Reproduce the entire listing word for word.

======

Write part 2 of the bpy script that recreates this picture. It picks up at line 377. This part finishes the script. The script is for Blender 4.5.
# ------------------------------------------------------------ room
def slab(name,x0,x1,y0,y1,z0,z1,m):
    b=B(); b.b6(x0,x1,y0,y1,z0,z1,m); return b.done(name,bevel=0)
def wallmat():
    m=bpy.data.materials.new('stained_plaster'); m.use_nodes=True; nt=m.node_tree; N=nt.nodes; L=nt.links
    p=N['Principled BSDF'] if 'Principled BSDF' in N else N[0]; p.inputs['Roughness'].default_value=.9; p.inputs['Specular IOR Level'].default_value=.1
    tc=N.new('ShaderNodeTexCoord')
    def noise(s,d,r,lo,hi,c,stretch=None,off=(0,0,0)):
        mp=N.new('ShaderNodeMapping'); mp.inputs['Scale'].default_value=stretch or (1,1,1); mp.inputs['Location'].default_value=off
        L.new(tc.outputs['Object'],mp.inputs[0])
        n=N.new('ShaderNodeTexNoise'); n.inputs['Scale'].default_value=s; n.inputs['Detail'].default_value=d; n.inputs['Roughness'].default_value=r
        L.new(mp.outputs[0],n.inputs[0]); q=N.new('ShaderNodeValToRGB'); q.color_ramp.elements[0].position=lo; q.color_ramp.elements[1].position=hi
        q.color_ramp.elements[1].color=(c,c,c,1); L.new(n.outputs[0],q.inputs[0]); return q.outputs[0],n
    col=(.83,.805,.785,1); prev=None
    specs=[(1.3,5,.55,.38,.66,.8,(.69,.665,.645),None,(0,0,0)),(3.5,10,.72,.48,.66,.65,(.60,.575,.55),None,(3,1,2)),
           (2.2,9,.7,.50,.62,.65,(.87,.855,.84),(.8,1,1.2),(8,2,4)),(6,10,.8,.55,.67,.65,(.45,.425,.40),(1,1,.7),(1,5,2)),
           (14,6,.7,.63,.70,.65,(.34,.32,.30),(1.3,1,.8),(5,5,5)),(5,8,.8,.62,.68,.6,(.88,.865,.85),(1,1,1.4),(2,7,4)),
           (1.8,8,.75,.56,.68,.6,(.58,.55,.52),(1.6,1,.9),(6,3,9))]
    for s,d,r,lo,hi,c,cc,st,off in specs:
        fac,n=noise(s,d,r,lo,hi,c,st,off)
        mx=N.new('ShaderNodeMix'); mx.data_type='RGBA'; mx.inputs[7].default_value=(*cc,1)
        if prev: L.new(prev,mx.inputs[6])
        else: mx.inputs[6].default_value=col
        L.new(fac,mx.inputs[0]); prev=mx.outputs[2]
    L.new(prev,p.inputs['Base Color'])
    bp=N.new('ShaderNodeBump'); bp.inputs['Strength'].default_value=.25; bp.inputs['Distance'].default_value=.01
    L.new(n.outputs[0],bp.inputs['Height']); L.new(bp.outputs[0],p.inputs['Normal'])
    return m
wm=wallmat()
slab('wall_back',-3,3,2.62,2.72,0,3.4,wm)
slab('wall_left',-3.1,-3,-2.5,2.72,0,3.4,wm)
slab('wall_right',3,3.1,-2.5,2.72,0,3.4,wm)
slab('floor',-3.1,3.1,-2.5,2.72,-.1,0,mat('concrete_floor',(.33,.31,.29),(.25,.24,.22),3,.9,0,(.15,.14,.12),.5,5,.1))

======

Response to this exercise
Write part 2 of the bpy script that recreates this picture. It picks up at line 377. This part finishes the script. The script is for Blender 4.5.
# ------------------------------------------------------------ room
def slab(name,x0,x1,y0,y1,z0,z1,m):
    b=B(); b.b6(x0,x1,y0,y1,z0,z1,m); return b.done(name,bevel=0)
def wallmat():
    m=bpy.data.materials.new('stained_plaster'); m.use_nodes=True; nt=m.node_tree; N=nt.nodes; L=nt.links
    p=N['Principled BSDF'] if 'Principled BSDF' in N else N[0]; p.inputs['Roughness'].default_value=.9; p.inputs['Specular IOR Level'].default_value=.1
    tc=N.new('ShaderNodeTexCoord')
    def noise(s,d,r,lo,hi,c,stretch=None,off=(0,0,0)):
        mp=N.new('ShaderNodeMapping'); mp.inputs['Scale'].default_value=stretch or (1,1,1); mp.inputs['Location'].default_value=off
        L.new(tc.outputs['Object'],mp.inputs[0])
        n=N.new('ShaderNodeTexNoise'); n.inputs['Scale'].default_value=s; n.inputs['Detail'].default_value=d; n.inputs['Roughness'].default_value=r
        L.new(mp.outputs[0],n.inputs[0]); q=N.new('ShaderNodeValToRGB'); q.color_ramp.elements[0].position=lo; q.color_ramp.elements[1].position=hi
        q.color_ramp.elements[1].color=(c,c,c,1); L.new(n.outputs[0],q.inputs[0]); return q.outputs[0],n
    col=(.83,.805,.785,1); prev=None
    specs=[(1.3,5,.55,.38,.66,.8,(.69,.665,.645),None,(0,0,0)),(3.5,10,.72,.48,.66,.65,(.60,.575,.55),None,(3,1,2)),
           (2.2,9,.7,.50,.62,.65,(.87,.855,.84),(.8,1,1.2),(8,2,4)),(6,10,.8,.55,.67,.65,(.45,.425,.40),(1,1,.7),(1,5,2)),
           (14,6,.7,.63,.70,.65,(.34,.32,.30),(1.3,1,.8),(5,5,5)),(5,8,.8,.62,.68,.6,(.88,.865,.85),(1,1,1.4),(2,7,4)),
           (1.8,8,.75,.56,.68,.6,(.58,.55,.52),(1.6,1,.9),(6,3,9))]
    for s,d,r,lo,hi,c,cc,st,off in specs:
        fac,n=noise(s,d,r,lo,hi,c,st,off)
        mx=N.new('ShaderNodeMix'); mx.data_type='RGBA'; mx.inputs[7].default_value=(*cc,1)
        if prev: L.new(prev,mx.inputs[6])
        else: mx.inputs[6].default_value=col
        L.new(fac,mx.inputs[0]); prev=mx.outputs[2]
    L.new(prev,p.inputs['Base Color'])
    bp=N.new('ShaderNodeBump'); bp.inputs['Strength'].default_value=.25; bp.inputs['Distance'].default_value=.01
    L.new(n.outputs[0],bp.inputs['Height']); L.new(bp.outputs[0],p.inputs['Normal'])
    return m
wm=wallmat()
slab('wall_back',-3,3,2.62,2.72,0,3.4,wm)
slab('wall_left',-3.1,-3,-2.5,2.72,0,3.4,wm)
slab('wall_right',3,3.1,-2.5,2.72,0,3.4,wm)
slab('floor',-3.1,3.1,-2.5,2.72,-.1,0,mat('concrete_floor',(.33,.31,.29),(.25,.24,.22),3,.9,0,(.15,.14,.12),.5,5,.1))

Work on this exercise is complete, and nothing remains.